Why did he run scared, why the quick recourse to the politics of appeasement? Why, given the ludicrous world of Lammy logic where proportional identity group ‘representation’ equals social justice, would the VC not have pointed Mr Lammy towards a far more more pressing concern – the serious under-representation of white males at British universities?
None of this way of thinking, of course, is reasonable at all. But Mr Lammy’s voice of unreason, endorsed and promoted by Mrs May’s phoney war on racism, is what dominates in the public space. It has the universities on the back foot.

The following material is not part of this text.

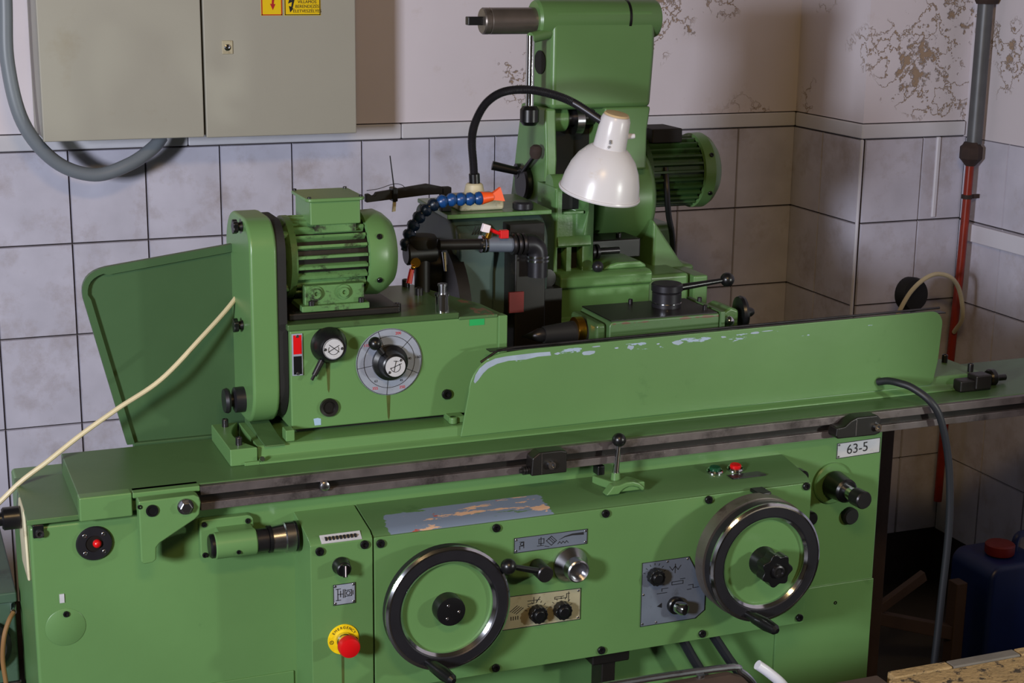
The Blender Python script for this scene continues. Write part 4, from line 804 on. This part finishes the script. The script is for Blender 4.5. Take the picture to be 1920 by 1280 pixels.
# crank disc on the flank
bm = B(); lathe(bm, [(0, 0), (.036, 0), (.040, .006), (.040, .014), (.034, .018), (0, .018)], (1.381, 3.355, 1.426), (-1, 0, 0), 36); CD = obj('crank_disc', bm, 'black', wh)
bm = B(); cyl(bm, (1.364, 3.38, 1.45), (1.31, 3.395, 1.463), .009, .0105, seg=16); cyl(bm, (1.372, 3.38, 1.45), (1.362, 3.38, 1.45), .017, seg=18); obj('crank_grip', bm, 'black', CD)
bm = B(); cyl(bm, (1.366, 3.345, 1.455), (1.360, 3.265, 1.500), .0055, .005, seg=12); obj('crank_arm', bm, 'black', CD)
bm = B(); lathe(bm, [(0, 0), (.010, 0), (.0135, .008), (.0135, .022), (.008, .028), (0, .028)], (1.360, 3.262, 1.495), (0, -.2, 1), 18); obj('arm_knob', bm, 'rust', CD)
# fork pedestal
def winprism(bm, x0, x1, z0, z1, holes, ya, yb):
    """plate with rectangular openings, built from strips around them"""
    xs = sorted({x0, x1, *[h[0] for h in holes], *[h[1] for h in holes]}); zs = sorted({z0, z1, *[h[2] for h in holes], *[h[3] for h in holes]})
    for a, b in zip(xs, xs[1:]):
        for c, d in zip(zs, zs[1:]):
            mx_, mz_ = (a+b)/2, (c+d)/2
            if any(h[0] < mx_ < h[1] and h[2] < mz_ < h[3] for h in holes): continue
            box(bm, a, b, ya, yb, c, d)
bm = B(); winprism(bm, 1.345, 1.437, 1.262, 1.450, [(1.362, 1.412, 1.398, 1.442), (1.353, 1.375, 1.262, 1.322), (1.386, 1.412, 1.262, 1.322)], 3.115, 3.21)
bmesh.ops.remove_doubles(bm, verts=bm.verts, dist=1e-5); FK = obj('fork_pedestal', bm, 'green_cast', wh)
bm = B(); cyl(bm, (1.347, 3.150, 1.452), (1.437, 3.150, 1.452), .022, seg=24); obj('pedestal_roll', bm, 'green_cast', wh)
bm = B(); box(bm, 1.364, 1.412, 3.110, 3.118, 1.392, 1.399); obj('window_lip', bm, 'green_cast', wh, .002)
bm = B(); prism(bm, [(3.108, 1.325), (3.115, 1.320), (3.115, 1.345), (3.111, 1.340)], 'x', 1.352, 1.430); obj('cast_ledge', bm, 'green_cast', wh, .001)
bm = B(); box(bm, 1.355, 1.43, 3.14, 3.205, 1.355, 1.448); box(bm, 1.352, 1.43, 3.145, 3.205, 1.262, 1.325); obj('pedestal_core', bm, 'black_matt', wh)
bm = B(); cyl(bm, (1.350, 3.175, 1.285), (1.434, 3.175, 1.285), .017, seg=20); obj('fork_shaft', bm, 'oily_black', wh)
for x in (1.446, 1.457, 1.468):
    bm = B(); lathe(bm, [(.008, 0), (.016, 0), (.016, .006), (.008, .006)], (x-.004, 3.160, 1.298), (1, 0, 0), 20, True); obj('thread_nut', bm, 'gunmetal', wh)
bm = B(); cyl(bm, (1.436, 3.160, 1.298), (1.52, 3.160, 1.298), .008, seg=16); obj('clamp_stud', bm, 'steel_dark', wh)
bm = B(); sphere(bm, (1.438, 3.09, 1.279), .0125); obj('ball_grip', bm, 'gunmetal', wh)
# belt drum
bm = B(); pr_ = []
for k in range(25):
    a = math.radians(160-340*k/24)
    pr_.append((3.385+.108*math.cos(a), 1.385+.112*math.sin(a)))
bm2 = B(); prism(bm2, [(3.385+.115*math.cos(2*PI*k/40), 1.383+.116*math.sin(2*PI*k/40)) for k in range(40)], 'x', 1.520, 1.672); bm.free()
obj('belt_drum', bm2, 'green', wh, .018, 4)
bm = B(); prism(bm, [(3.383+.08*math.cos(2*PI*k/36), 1.383+.08*math.sin(2*PI*k/36)) for k in range(36)], 'x', 1.488, 1.52); obj('drum_gap', bm, 'black_matt', wh)
bm = B(); box(bm, 1.475, 1.60, 3.212, 3.30, 1.268, 1.312); obj('drum_seat', bm, 'oily_black', wh, .004)
inst('bolt', CAPBOLT, (1.555, 3.235, 1.312), wh).scale = (.8, .8, 1)
# cross slide
bm = B(); prism(bm, [(3.075, 1.02), (3.075, 1.168), (3.085, 1.172), (3.085, 1.235), (3.075, 1.240), (3.075, 1.262), (3.085, 1.268), (3.25, 1.268), (3.25, 1.02)], 'x', 1.345, 1.563); obj('cross_slide', bm, 'green_cast', wh, .004)
bm = B(); prism(bm, [(1.455, 1.268), (1.562, 1.268), (1.557, 1.276), (1.545, 1.283), (1.49, 1.283), (1.465, 1.277)], 'y', 3.10, 3.20); obj('slide_cover', bm, 'green_cast', wh, .005)
bm = B(); prism(bm, [(1.655, 1.02), (1.765, 1.02), (1.765, 1.232), (1.735, 1.235), (1.655, 1.345)], 'y', 3.26, 3.40); obj('rear_bracket', bm, 'green', wh, .008)
bm = B(); box(bm, 1.5735, 1.70, 3.16, 3.30, 1.02, 1.236); obj('slide_housing', bm, 'green', wh, .01)
bm = B(); box(bm, 1.40, 1.80, 3.42, 3.70, 1.02, 1.30); obj('rear_housing', bm, 'green_dark', wh, .015)
bm = B(); box(bm, 1.705, 1.742, 3.15, 3.26, 1.02, 1.23); obj('end_block', bm, 'green', wh, .005)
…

David Goodhart and Munira Mirza have both published detailed critiques of Lammy’s race review report giving the lie to the thinking behind it and to its misleading claims. Both find that the statistics fail to justify Lammy’s conclusions. In fact: ‘What passes for policy discussion is now so heavily divorced from the facts and driven by ideology that there is barely any intelligent debate,’ Mirza has commented.
What a pity then that Cambridge didn’t take this opportunity to start such an intelligent debate. Perhaps this can no longer be expected. This very same centre of excellence (based in diversity) also last week caved in to student demands to ‘de-colonise the English curriculum’ and replace white authors with black writers .
Yet still the VC might have drawn on Cambridge’s own experience of ‘outreach’ to tell Mr Lammy a home truth – that far from discrimination being the problem, the real cliff face is culture.
We know Mr Lammy knows that the root of black children’s educational and every other disadvantage lies in their fatherlessness. In his own report he acknowledged that black children are more than twice as likely to grow up in a lone-parent family and that almost half of black children in Britain are raised by single parents. But he left it at that. The biggest percentage of lone-parent households is among black ethnic groups. Forty-eight per cent of black Caribbean families have one parent, as do 36 per cent of black African households. The outcomes for kids are predictable. But in Lammy logic it is still Oxbridge that is to blame for the ‘social apartheid’ that ensues. Forget the kids’ ropey homestart, it’s much easier to blame elitist Oxbridge.
So Oxbridge must compensate for everything. How are they meant to do this when every other educational and social initiative of recent years has come to naught – whether it be nursery education, Sure Start, Pupil Premium, London Challenge, Academies, or Cameron’s Troubled Families initiative; when not one has once produced a measurable improvement in outcomes? Name one – a single one – if you think I am wrong.
What’s left stretches the imagination. Would they propose that the teaching and research staff abandon their quads and courts for the paddy fields? Or turn the ivory towers over to boarding-school boot camp? From three?
This is the sorry logic of the social mobility delusion originally foisted on us by David Cameron, Nick Clegg and their favourite Labour appointee Alan Milburn. If interventions won’t make these kids intellectually competitive then it has to be quotas, regardless of measured ability or aptitude.
The ever masochistic Conservative Party also delivered us Les Ebdon along with the communist-sounding Office of Fair Access to Higher Education. Now thanks to Mrs May we are being treated to David Lammy playing the blame game to shame Oxbridge into ever more social engineering to suit his specious grievance agenda.
None of these Left wing ideologues have faced the root cause of difference, which is more to do with culture than discrimination, more to do with marriage than money. None apparently want to know that it is married status (or lack of it) that drives the economic divide and the moral bifurcation of society by class and by race, here as well as in the US.
This is the gaping cultural divide that has widened with years of Leftist / feminist anti-marriage tax and welfare policies. Changing this culture is the real challenge, not how to engineer the education system.
It is the moral path. Stirring false race prejudice and defaming our top universities is not.